By materially deviating from the Cr.P.C in this regard, the common man's access to a Court of justice has been virtually denied by insisting that he should first go to the police for redressing his grievances. Under the erstwhile Cr.P.C, in cases where the police failed or refused to entertain an “information” regarding the commission of a cognizable offence, the aggrieved person could approach the Magistrate under Section 2(d) read with Section 200 Cr.P.C and could invoke the power of the Magistrate under Section 156 (3) Cr.P.C. Without first approaching the police the aggrieved person had also the right royal route of straightaway moving the Magistrate concerned under Section 200 Cr.P.C and could also, if necessary, invoke the power of the Magistrate under Section 156 (3) Cr.P.C. It was with a view to avoid misuse of the said provision that the Supreme Court of India in Priyanka Srivastava (Supra - AIR 2015 SC 1758) insisted on an affidavit by the party seeking from the Magistrate an order for police investigation. Even without any such affidavit the Magistrate could suo motu order police investigation under Section 156 (3) Cr.P.C.

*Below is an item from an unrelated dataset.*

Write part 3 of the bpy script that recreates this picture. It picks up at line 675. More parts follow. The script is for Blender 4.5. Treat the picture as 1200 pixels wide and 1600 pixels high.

9. While statutory intervention by replacing the law or by amending the existing law, may be necessary for ironing out the creases in the existing law, any such intervention if attempted without having in mind its implications, whether immediate or farfetched, may not only be counter-productive, but may also work injustice to the common man. The last part of Section 173 (4), as highlighted hereinabove, read with Section 175 (3) of BNSS, is a glaring example of legislative tinkering with the “complainant friendly” law which was being followed in this country for decades together. It is hoped that the Constitutional Courts in this country will not leave the common man in the lurch to be at the mercy of the police without any ray of hope of bypassing the Police and directly approaching the judicial Magistrate for redressal of his grievances.
Author is a Former Judge, High Court of Kerala.